China and Japan form unlikely partnership
Last Friday, Japanese Prime Minister Shinzo Abe and his Chinese counterpart Li Keqiang met in Beijing to discuss deeper economic and political cooperation. The meeting also acknowledged China’s overtaking of Japan’s economy and an end to China’s receival of Japanese foreign aid, usually reserved for poorer countries. The trip is the first official Beijing visit by a Japanese leader since 2011.
As President Trump has grown more volatile, Japan and China have shed much of the tension that existed between them. After a ceremonial welcome, Prime Minister Shinzo Abe said in a statement, “From competition to cooperation, the Japan-China relationship is shifting to a new phase now.” More than 1,000 businesspeople joined the meeting to discuss joint infrastructure projects throughout the region.
Premier Li Keqiang stated relations were back to “their normal trajectory,” and that he hoped “for even more progress,” referring to China’s “One Belt, One Road” initiative. Japan has refused to sign onto the initiative, but a spokesman said Abe is willing to consider such negotiations should China commit to international standards of transparency, environmental protection and economic viability.
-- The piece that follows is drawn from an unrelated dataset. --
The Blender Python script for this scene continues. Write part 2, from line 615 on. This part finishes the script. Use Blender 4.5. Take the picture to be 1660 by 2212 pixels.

Far-right candidate Jair Bolsonaro likely to win in Brazil
Polls show far-right candidate Jair Bolsonaro is likely to win Brazil’s presidential election this Sunday. Bolsonaro has promised to be tough on crime, a high priority for Brazilian voters. There were a record 63,880 murders in Brazil last year. Bolsonaro vows to liberalize gun laws, reduce the age of criminal responsibility and give more shooting discretion to police officers.
The opposing Workers’ Party has seen a fall from grace in recent years, with one president serving a 12-year sentence for corruption and another impeached for illegal manipulation of the government budget. Brazilian stocks have risen along with Bolsonaro’s popularity, as investors see the candidate as more stable than his left-wing rival Fernando Haddad.
Critics view Bolsonaro’s rise as a return to Brazil’s past, when it was governed under a dictatorship. Bolsonaro has attacked women, Black and LGBTQ people, but he’s also successfully positioned himself as a wrecking ball against the current establishment.
Putin and Trump hint at nuclear arms race
Last Wednesday, Putin spoke in Moscow of a “possible counter strike” should the United States withdraw from a nuclear treaty and place new intermediate-range missiles in Europe. After complaining that China had not signed and that Russia was cheating on the deal, President Trump signaled some intention of backing out of the 1987 agreement banning short- and intermediate-range land-launched missiles.
After the president claimed American officials would look into producing weapons currently prohibited by the treaty, Putin warned of a potential arms race. Any European nation that would accept America’s weapons “will have to understand that they put their own territory under the threat of a possible counter strike,” Putin said.
United States national security adviser John Bolton, speaking in Moscow last Tuesday, asserted that Russia had already broken the treaty by developing missiles capable of striking European targets. NATO Secretary General Jens Stoltenberg tried to ease tensions and said that European allies would be unlikely to respond aggressively to Russia’s missile development.
“We don’t want a new Cold War,” he said last Wednesday.